Back To Work, People!



And the shepherds returned, glorifying and praising God for all the things they had heard and seen, as it was told unto them.

Our devotion on the birth of Jesus ends with this, the twentieth verse of the second chapter of the Gospel of Luke. We have gone from the center of the Roman world that Judea was then a part of with the announcement of Caesar Augustus taxing that world and requiring the heads of all families to travel to their birth or ancestral cities to be registered to the travels and travails of one family, Joseph with a very pregnant Mary, from Nazareth to Bethlehem. Then Mary "brought forth her first-born son" Jesus the "Savior, which is Christ the Lord". Then some shepherds abiding in a field watching their flock had their worldview exploded by being told, first by one angel, then by a multitude praising God, of this blessed event.

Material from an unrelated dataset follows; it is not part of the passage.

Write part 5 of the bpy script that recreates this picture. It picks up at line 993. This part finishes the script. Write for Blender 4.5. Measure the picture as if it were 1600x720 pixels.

The shepherds were so excited by this news that they left their flocks -- though you have to imagine they left someone in charge and they had to tell him what happened later! -- and went to Bethlehem to visit this baby in a manger. And they told the story of the baby in the manger and Who He Is to everybody they could, and people "wondered at those things". Having shepherds who by and large were untutored and unlettered in any scholarship tell about Jesus (first, who can't smile at the news of a baby being born and second, this is the Savior we have been waiting for ... well, for centuries!) rather than the religious establishment of the day (read: scribes and Pharisees, whom Jesus will have some choice words for, but that's WAY later) gave more people the impression this was true.

AND THEY WERE THERE. But now back to work! The shepherds still had their own job to do, tending the sheep, keeping watch over their flocks day and night. The call of God (mostly) does not and is not meant to drag you out of what you already do and where you already are. We are not told what happened to the shepherds after they returned to their field where they had left their sheep and whoever was watching them in their stead (and possibly all the shepherds had gone and God Himself was watching the sheep, we have no way of knowing this side of heaven!) but it is hard to not imagine this event changed their lives. Certainly it did those of Joseph and Mary and whoever else they came in contact with. And is changing ours.